According to the Canadian Real Estate Association:

  • A ratio of 45 - 65% is considered a balanced market. This means there is a sufficient supply of homes available for sale to meet home buyer demand. These conditions help keep home price growth stable, and buyers are less likely to encounter excessive multi-offer situations that can drive prices higher.

  • A ratio below 45% is considered to be a buyers’ market. This means there is an oversupply of available homes for sale and not enough buyer demand. Home prices tend to decrease in buyers’ markets as homes often sell for less than they’re listed, and multi-offer situations are less common.

  • A ratio above 65% is considered to be a sellers’ market. This defines a market where there are too few homes available for sale to satisfy buyer demand, and competition to purchase listings is fierce. Home prices are driven higher in sellers’ markets as buyers must often engage in bidding wars on the same property.

How the stress test impacts mortgage qualification

The mortgage stress test is a mortgage qualification requirement that ensures borrowers could still afford to make their payments in the case that interest rates should rise.

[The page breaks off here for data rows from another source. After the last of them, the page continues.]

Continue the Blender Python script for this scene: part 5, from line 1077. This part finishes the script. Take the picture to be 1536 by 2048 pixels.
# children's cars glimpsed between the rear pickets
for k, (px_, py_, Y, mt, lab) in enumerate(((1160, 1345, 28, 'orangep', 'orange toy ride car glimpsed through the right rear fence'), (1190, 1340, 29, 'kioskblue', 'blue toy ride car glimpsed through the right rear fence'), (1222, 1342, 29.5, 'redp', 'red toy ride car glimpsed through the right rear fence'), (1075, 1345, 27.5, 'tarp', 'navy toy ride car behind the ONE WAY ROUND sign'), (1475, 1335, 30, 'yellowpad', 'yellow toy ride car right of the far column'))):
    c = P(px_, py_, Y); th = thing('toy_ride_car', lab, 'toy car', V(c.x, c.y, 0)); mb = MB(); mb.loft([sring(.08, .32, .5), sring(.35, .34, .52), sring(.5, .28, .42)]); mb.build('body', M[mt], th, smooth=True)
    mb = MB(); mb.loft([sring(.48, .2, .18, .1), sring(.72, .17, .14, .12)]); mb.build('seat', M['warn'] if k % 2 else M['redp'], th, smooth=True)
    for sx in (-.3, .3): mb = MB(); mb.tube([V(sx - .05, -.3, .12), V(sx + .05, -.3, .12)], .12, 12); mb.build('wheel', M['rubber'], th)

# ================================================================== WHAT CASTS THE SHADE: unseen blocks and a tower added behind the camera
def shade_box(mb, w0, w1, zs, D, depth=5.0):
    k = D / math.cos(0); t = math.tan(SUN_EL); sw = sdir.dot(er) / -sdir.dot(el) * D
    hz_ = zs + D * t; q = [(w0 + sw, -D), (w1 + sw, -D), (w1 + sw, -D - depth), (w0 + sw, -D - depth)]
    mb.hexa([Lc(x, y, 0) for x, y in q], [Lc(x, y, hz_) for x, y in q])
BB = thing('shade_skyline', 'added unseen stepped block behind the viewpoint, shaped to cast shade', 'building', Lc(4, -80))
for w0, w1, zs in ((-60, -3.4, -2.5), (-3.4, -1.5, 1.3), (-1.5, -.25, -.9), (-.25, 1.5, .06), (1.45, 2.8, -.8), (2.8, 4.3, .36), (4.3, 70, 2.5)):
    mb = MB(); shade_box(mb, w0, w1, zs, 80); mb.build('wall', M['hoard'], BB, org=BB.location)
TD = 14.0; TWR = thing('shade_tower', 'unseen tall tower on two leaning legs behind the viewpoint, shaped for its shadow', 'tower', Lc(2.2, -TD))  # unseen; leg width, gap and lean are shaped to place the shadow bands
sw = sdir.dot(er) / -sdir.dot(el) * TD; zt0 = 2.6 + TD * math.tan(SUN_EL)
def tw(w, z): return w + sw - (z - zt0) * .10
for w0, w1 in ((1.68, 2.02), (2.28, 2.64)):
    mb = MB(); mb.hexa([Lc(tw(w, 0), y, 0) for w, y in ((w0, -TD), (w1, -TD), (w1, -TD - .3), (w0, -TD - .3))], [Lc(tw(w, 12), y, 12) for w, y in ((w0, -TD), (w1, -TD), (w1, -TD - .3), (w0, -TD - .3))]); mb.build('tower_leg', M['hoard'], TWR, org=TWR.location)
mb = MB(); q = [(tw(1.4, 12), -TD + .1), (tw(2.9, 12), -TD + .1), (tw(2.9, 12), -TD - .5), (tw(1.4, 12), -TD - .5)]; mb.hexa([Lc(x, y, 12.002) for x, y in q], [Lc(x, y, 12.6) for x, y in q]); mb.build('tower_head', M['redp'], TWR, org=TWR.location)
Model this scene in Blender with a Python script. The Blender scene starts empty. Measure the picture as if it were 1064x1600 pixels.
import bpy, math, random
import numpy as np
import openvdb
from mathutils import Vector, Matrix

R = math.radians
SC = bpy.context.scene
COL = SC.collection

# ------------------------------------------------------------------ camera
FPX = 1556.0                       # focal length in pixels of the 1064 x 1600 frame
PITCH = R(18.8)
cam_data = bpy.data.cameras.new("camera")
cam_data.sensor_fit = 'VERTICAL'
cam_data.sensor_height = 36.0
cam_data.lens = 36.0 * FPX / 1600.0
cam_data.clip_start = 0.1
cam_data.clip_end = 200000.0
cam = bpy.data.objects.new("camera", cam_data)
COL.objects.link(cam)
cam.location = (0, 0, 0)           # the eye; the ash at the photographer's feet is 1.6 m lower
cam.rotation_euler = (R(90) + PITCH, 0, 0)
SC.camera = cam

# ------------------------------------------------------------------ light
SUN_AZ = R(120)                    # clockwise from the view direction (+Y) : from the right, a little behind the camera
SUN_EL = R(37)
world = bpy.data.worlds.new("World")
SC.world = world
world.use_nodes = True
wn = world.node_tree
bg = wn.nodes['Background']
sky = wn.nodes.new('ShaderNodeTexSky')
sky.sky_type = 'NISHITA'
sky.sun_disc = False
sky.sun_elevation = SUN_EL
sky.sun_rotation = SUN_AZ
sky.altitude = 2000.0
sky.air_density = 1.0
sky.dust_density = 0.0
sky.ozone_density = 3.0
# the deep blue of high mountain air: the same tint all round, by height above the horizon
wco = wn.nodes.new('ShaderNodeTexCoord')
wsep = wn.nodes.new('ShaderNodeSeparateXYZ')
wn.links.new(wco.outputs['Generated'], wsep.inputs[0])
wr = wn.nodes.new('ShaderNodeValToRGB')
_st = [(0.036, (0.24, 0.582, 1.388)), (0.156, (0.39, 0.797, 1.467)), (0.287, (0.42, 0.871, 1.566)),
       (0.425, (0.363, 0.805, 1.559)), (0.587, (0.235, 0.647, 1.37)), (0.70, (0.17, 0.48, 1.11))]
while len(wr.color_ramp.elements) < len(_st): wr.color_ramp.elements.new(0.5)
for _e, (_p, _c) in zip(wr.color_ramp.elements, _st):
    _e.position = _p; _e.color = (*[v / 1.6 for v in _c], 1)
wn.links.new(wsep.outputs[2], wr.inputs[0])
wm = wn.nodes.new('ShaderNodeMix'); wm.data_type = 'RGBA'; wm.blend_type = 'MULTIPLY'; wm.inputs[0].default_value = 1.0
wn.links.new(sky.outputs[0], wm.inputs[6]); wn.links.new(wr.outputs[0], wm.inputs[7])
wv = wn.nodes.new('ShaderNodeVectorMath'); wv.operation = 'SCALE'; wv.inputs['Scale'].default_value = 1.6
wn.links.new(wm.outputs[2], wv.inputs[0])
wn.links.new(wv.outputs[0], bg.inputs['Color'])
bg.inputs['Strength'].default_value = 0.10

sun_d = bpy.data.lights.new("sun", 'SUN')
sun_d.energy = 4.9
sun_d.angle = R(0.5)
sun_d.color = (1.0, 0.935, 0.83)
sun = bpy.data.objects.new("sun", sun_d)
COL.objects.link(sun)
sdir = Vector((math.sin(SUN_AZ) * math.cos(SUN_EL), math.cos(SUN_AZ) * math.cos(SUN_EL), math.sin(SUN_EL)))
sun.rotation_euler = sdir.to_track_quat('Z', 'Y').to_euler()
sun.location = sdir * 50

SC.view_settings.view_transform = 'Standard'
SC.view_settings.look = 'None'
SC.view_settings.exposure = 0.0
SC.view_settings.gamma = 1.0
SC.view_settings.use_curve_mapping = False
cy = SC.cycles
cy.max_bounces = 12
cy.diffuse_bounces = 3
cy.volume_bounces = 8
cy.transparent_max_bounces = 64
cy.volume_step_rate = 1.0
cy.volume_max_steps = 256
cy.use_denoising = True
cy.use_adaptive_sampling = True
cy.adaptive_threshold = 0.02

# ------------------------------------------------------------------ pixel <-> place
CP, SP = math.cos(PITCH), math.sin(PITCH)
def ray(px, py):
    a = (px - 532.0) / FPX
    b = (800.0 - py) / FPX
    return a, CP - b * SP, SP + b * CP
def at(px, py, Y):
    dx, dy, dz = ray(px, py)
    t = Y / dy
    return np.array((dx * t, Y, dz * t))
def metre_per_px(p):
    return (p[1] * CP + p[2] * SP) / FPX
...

Mortgage applicants must prove they could still afford their mortgage under the higher of the following two scenarios:

  • The mortgage rate they receive from their lender, plus 2%.
  • The Minimum Qualifying Rate (MQR), which is currently 5.25%. However, given there are no contract mortgage rates currently available at 3.25% or lower, this threshold is obsolete, and will remain so unless Canadian mortgage rates considerably decrease. 

For example, let’s say you get a mortgage rate of 5% from your mortgage lender. You would actually need to have the sufficient borrowing criteria – such as income, debt ratios, and down payment size, etc. – to qualify for a mortgage at 7%. 

The mortgage stress test also reduces the size of mortgage borrowers will qualify for. This is because when you have a higher mortgage rate, it results in a higher monthly payment to cover the additional cost of borrowing.

For example, let’s say a borrower has a household income of $100,000, and buys a home priced at $454,161, with a down payment of $50,000. However, because the borrower must qualify at a rate of 7.64%, the purchase price they’d actually qualify for would be just $387,670 – a difference of $66,691.